- _DATA_:
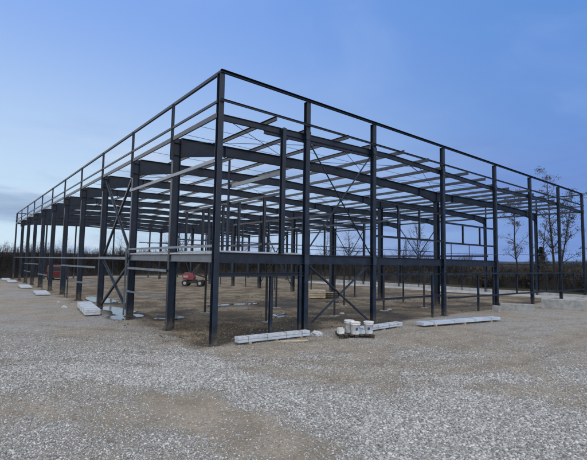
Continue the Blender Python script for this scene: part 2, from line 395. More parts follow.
# puddles: thin water sheets the ground rises out of
for i, (px, py, rx, ry) in enumerate(PUD):
    mb = MB(); k = 28; zz = float(nominal(np.array(px), np.array(py)))-.012
    mb.add([(px+rx*1.35*math.cos(2*math.pi*j/k), py+ry*1.35*math.sin(2*math.pi*j/k), zz) for j in range(k)], [tuple(range(k))])
    w = mb.build('water', WATER); w['kind'] = 'structure'
def gz(x, y): return float(hgt(np.array([float(x)]), np.array([float(y)]))[0])

# pale fine-gravel strip by the far foundation wall
def sheet(name, x0, x1, y0, y1, m, nx, ny, dz):
    xs = np.linspace(x0, x1, nx); ys = np.linspace(y0, y1, ny); A, B = np.meshgrid(xs, ys, indexing='ij'); a = A.ravel(); b = B.ravel()
    e = np.minimum.reduce([a-x0, x1-a, b-y0, y1-b])+(fbm(a, b, 1.5, 77)-.5)*1.2
    z = nominal(a, b)+dz-.12*sstep(.7, .05, e)
    ii = np.arange(nx*ny).reshape(nx, ny); f = np.stack([ii[:-1,:-1], ii[1:,:-1], ii[1:,1:], ii[:-1,1:]], -1).reshape(-1, 4)
    o = npmesh(name, np.stack([a, b, z], 1), f, m, 4); o['kind'] = 'structure'; return o
PALEG = mat('pale_gravel', (.30, .29, .27), .95, 0, .12, 1.2, .5, 25)
sheet('path', 30.2, 33.0, -1.5, 33, PALEG, 30, 120, .085)

# loose crushed stones near the photographer: one uncountable mass
def stones():
    n = 900000
    ang = rng.uniform(-.15, 1.9, n); d = 2.5+np.sqrt(rng.uniform(0, 1, n))*15.5
    d = np.where(rng.uniform(size=n) < .5, 2.5+rng.uniform(0, 1, n)*9, d)
    px = CAMP.x+d*np.cos(ang); py = CAMP.y+d*np.sin(ang)
    g = gmask(px, py)
    keep = (rng.uniform(size=n) < (g**1.25)*sstep(18, 11, d)*.95+.02) & (puddle_d(px, py) > 1.3)
    px, py, g, d = px[keep], py[keep], g[keep], d[keep]; n = len(px)
    r = .005+.021*rng.beta(1.4, 4.5, n)*(.5+.7*g)*1.25+.003*(d > 9)
    print('stones', n)
    cube = np.array([[-1,-1,-1],[1,-1,-1],[1,1,-1],[-1,1,-1],[-1,-1,1],[1,-1,1],[1,1,1],[-1,1,1]], float)*.8
    v = cube[None]*rng.uniform(.45, 1.15, (n, 8, 3)); v[:, :, 2] *= rng.uniform(.4, .8, (n, 1))
    v[:, :, 0] *= rng.uniform(.8, 1.5, (n, 1))
    a = rng.uniform(0, 6.283, n); ca, sa = np.cos(a)[:, None], np.sin(a)[:, None]
    xx = v[..., 0]*ca-v[..., 1]*sa; yy = v[..., 0]*sa+v[..., 1]*ca
    tl = rng.normal(0, .35, (n, 1)); zz = v[..., 2]*np.cos(tl)+xx*np.sin(tl); xx = xx*np.cos(tl)-v[..., 2]*np.sin(tl)
    vv = np.stack([px[:, None]+xx*r[:, None], py[:, None]+yy*r[:, None], (hgt(px, py)+r*.30)[:, None]+zz*r[:, None]], -1).reshape(-1, 3)
    fc = np.array([[0,3,2,1],[4,5,6,7],[0,1,5,4],[1,2,6,5],[2,3,7,6],[3,0,4,7]])
    ff = (fc[None]+np.arange(n)[:, None, None]*8).reshape(-1, 4)
    m = bpy.data.materials.new('crushed_limestone'); m.use_nodes = True; t = m.node_tree; b = t.nodes['Principled BSDF']; b.inputs['Roughness'].default_value = .85
    ge = t.nodes.new('ShaderNodeNewGeometry'); cr = t.nodes.new('ShaderNodeValToRGB')
    e = cr.color_ramp.elements; e[0].position = 0; e[0].color = (.15, .145, .135, 1); e[1].position = 1; e[1].color = (.56, .56, .54, 1)
    q = e.new(.45); q.color = (.29, .285, .275, 1); q = e.new(.8); q.color = (.42, .42, .41, 1)
    t.links.new(ge.outputs['Random Per Island'], cr.inputs[0]); t.links.new(cr.outputs[0], b.inputs['Base Color'])
    o = npmesh('gravel', vv, ff, m, 4); o['kind'] = 'stuff'; o['label'] = 'loose pale crushed stones spread over the dirt yard in front'; o['category'] = 'gravel'
stones()
def clods():
    n = 26000; px = rng.uniform(-1, 22, n); py = rng.uniform(.1, 16, n)
    w = np.exp(-((px-1.3)**2/2.2+(py-2.2)**2/3.5))+.6*np.exp(-((px-5.5)**2/9+(py-2.6)**2/1.6))+.10*(vnoise(px, py, 1.4, 5)**2)*4
    k = (rng.uniform(size=n) < w) & (puddle_d(px, py) > 1.1); px, py = px[k], py[k]; n = len(px); r = .012+.06*rng.beta(1.2, 6, n)
    cube = np.array([[-1,-1,-1],[1,-1,-1],[1,1,-1],[-1,1,-1],[-1,-1,1],[1,-1,1],[1,1,1],[-1,1,1]], float)*.7
    v = cube[None]*rng.uniform(.5, 1.2, (n, 8, 3))
    vv = (np.stack([px, py, hgt(px, py)+r*.3], 1)[:, None]+v*r[:, None, None]).reshape(-1, 3)
    fc = np.array([[0,3,2,1],[4,5,6,7],[0,1,5,4],[1,2,6,5],[2,3,7,6],[3,0,4,7]])
    o = npmesh('soil_clods', vv, (fc[None]+np.arange(n)[:, None, None]*8).reshape(-1, 4), mat('clod_soil', (.11, .093, .072), .95, 0, .3, 2.), 4)
    o['kind'] = 'stuff'; o['label'] = 'brown soil clods on the churned ground inside the steel frame'; o['category'] = 'soil'
clods()

# ------------------------------------------------------------------ steel building
GX = [0, 3.58, 7.28, 12.58, 18.13, 23.1, 28.15, 33.36]
EY = [0, 3.48, 7.99, 12.96, 17.96, 23.24, 28.33, 33.68, 38.75, 43.9, 49.4, 55.5]
XI, XR, TOP = 17.6, 33.36, 8.34
YE = EY[-1]
TP = [(0, 7.08), (8.3, 7.30), (17.6, 7.08), (25.5, 7.22), (33.36, 7.05)]
def T(x): return float(np.interp(x, [p[0] for p in TP], [p[1] for p in TP]))
def gnd(y): return -.008*min(max(y, 0), 60)-.02
B = thing('steel_frame_building', 'large unfinished dark blue steel frame of a hall standing open on the gravel yard', 'building')
def part(mb, name, m=STEEL, parent=B): return mb.build(name, m, parent)
def baseplate(parent, x, y, z, w=.34, d=.3, m=STEEL2):
    mb = MB().box((x-w/2, y-d/2, z-.04), (x+w/2, y+d/2, z+.022))
    for sx in (-1, 1):
        for sy in (-1, 1): mb.tube((x+sx*(w/2-.05), y+sy*(d/2-.05), z+.02), (x+sx*(w/2-.05), y+sy*(d/2-.05), z+.06), .014, n=6)
    mb.build('base_plate', m, parent)
# main portal frames
for y in EY[1:-1]:
    z0 = gnd(y)
    for xa, sgn in ((0, 1), (XR, -1)):
        mb = MB(); xc = xa+sgn*.11
        mb.ibeam((xc, y, z0), (xc, y, T(xa)-.02), .30, .17, (1, 0, 0), .014, .010)
        for zz in (6.40, 6.86): mb.box((xc-.136, y-.08, zz), (xc+.136, y+.08, zz+.012))
        c = part(mb, 'column'); baseplate(c, xc, y, z0, .46, .3)
    mb = MB(); mb.ibeam((XI, y, z0), (XI, y, T(XI)-.55), .30, .24, (1, 0, 0)); c = part(mb, 'column'); baseplate(c, XI, y, z0, .4, .34)
    # two spans
    for a, b in ((.265, XI), (XI, XR-.265)):
        ra, rb = (.70, .66) if a < 1 else (.66, .62)
        hl = 1.9
        xs = [a, a+hl, (a+b)/2-.2, b-hl, b]
        xs = sorted(set(xs+[8.3 if a < 1 else 25.5])); xs = [q for i, q in enumerate(xs) if i == 0 or q-xs[i-1] > .25]
        tops = [(q, T(q)-.016) for q in xs]; bots = []
        for q in xs:
            d = .40
            if q < a+hl-.01: d = ra
            if q > b-hl+.01: d = rb
            bots.append((q, T(q)-d))
        mb = MB().plate_girder(tops, bots, y, .19)
        for q in (a+.01, a+hl, b-hl, b-.01):      # end plates and splices
            d = ra if q < a+.1 else (rb if q > b-.1 else .42)
            mb.box((q-.012, y-.098, T(q)-d-.05), (q+.012, y+.098, T(q)+.0))
        rf = part(mb, 'rafter')
# gable posts at both ends, the row of posts, heads a little proud of the rail
for y, s in ((0, 1), (YE, -1)):
    for i, gx in enumerate(GX):
        w = .18
        z0 = gnd(y)
        mb = MB().ibeam((gx, y, z0), (gx, y, TOP-.03), w, .175, (0, 1, 0), .012, .009)
        mb.box((gx-.09, y-.10, TOP-.03), (gx+.09, y+.10, TOP-.018))
        c = part(mb, 'gable_post'); baseplate(c, gx, y, z0, .32, .32)
    # edge beam under the purlins, the two parapet rails
    mb = MB()
    for k in range(len(TP)-1): mb.ibeam((TP[k][0]+.1*(k == 0), y+.11*s, TP[k][1]-.10), (TP[k+1][0]-.1*(k == 3), y+.11*s, TP[k+1][1]-.10), .20, .10)
    part(mb, 'gable_beam')
    mb = MB()
    if s > 0: mb.chan((2.0, y-.03, T(2.3)-.24), (3.45, y-.03, T(3.4)-.22), .16, .06)
    part(MB().bar((-.05, y-.0, TOP), (XR+.05, y, TOP), .09, .11) if 0 else MB().chan((-.06, y-.05, TOP+.03), (XR+.06, y-.05, TOP+.03), .10, .09), 'parapet_rail')
    part(MB().chan((-.04, y-.125, 7.44), (XR+.04, y-.125, 7.44), .08, .04), 'parapet_rail')
mb = MB().ibeam((1.75, 0.11, T(1.9)-.27), (7.5, 0.11, T(7.2)-.27), .12, .09); part(mb, 'edge_stiffener')
part(MB().ibeam((2.5, .0, 2.76), (2.5, .0, T(2.5)-.02), .16, .14, (0, 1, 0)), 'gable_post')
for gx in GX[1:]:
    for zc, h in ((T(gx)-.10, .30),)+(((2.585, .36),) if gx < 18.2 else ()):
        mb = MB().box((gx-.11, -.104, zc-h/2), (gx+.11, -.0915, zc+h/2))
        for sx in (-.09, .09):
            for sz in (-h*.33, 0, h*.33): mb.tube((gx+sx*.9, -.104, zc+sz), (gx+sx*.9, -.120, zc+sz), .014, n=6)
        part(mb, 'bolted_plate', STEEL2)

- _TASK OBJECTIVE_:
Set down again, exactly, the lines of the material above from its first line to the one with "sheet('path', 30.2, 33.0, -1.5, 33, PALEG, 30, 120, .085)", inclusive. Leave the pictures out.

- _WRITTEN ANSWER_:
Continue the Blender Python script for this scene: part 2, from line 395. More parts follow.
# puddles: thin water sheets the ground rises out of
for i, (px, py, rx, ry) in enumerate(PUD):
    mb = MB(); k = 28; zz = float(nominal(np.array(px), np.array(py)))-.012
    mb.add([(px+rx*1.35*math.cos(2*math.pi*j/k), py+ry*1.35*math.sin(2*math.pi*j/k), zz) for j in range(k)], [tuple(range(k))])
    w = mb.build('water', WATER); w['kind'] = 'structure'
def gz(x, y): return float(hgt(np.array([float(x)]), np.array([float(y)]))[0])

# pale fine-gravel strip by the far foundation wall
def sheet(name, x0, x1, y0, y1, m, nx, ny, dz):
    xs = np.linspace(x0, x1, nx); ys = np.linspace(y0, y1, ny); A, B = np.meshgrid(xs, ys, indexing='ij'); a = A.ravel(); b = B.ravel()
    e = np.minimum.reduce([a-x0, x1-a, b-y0, y1-b])+(fbm(a, b, 1.5, 77)-.5)*1.2
    z = nominal(a, b)+dz-.12*sstep(.7, .05, e)
    ii = np.arange(nx*ny).reshape(nx, ny); f = np.stack([ii[:-1,:-1], ii[1:,:-1], ii[1:,1:], ii[:-1,1:]], -1).reshape(-1, 4)
    o = npmesh(name, np.stack([a, b, z], 1), f, m, 4); o['kind'] = 'structure'; return o
PALEG = mat('pale_gravel', (.30, .29, .27), .95, 0, .12, 1.2, .5, 25)
sheet('path', 30.2, 33.0, -1.5, 33, PALEG, 30, 120, .085)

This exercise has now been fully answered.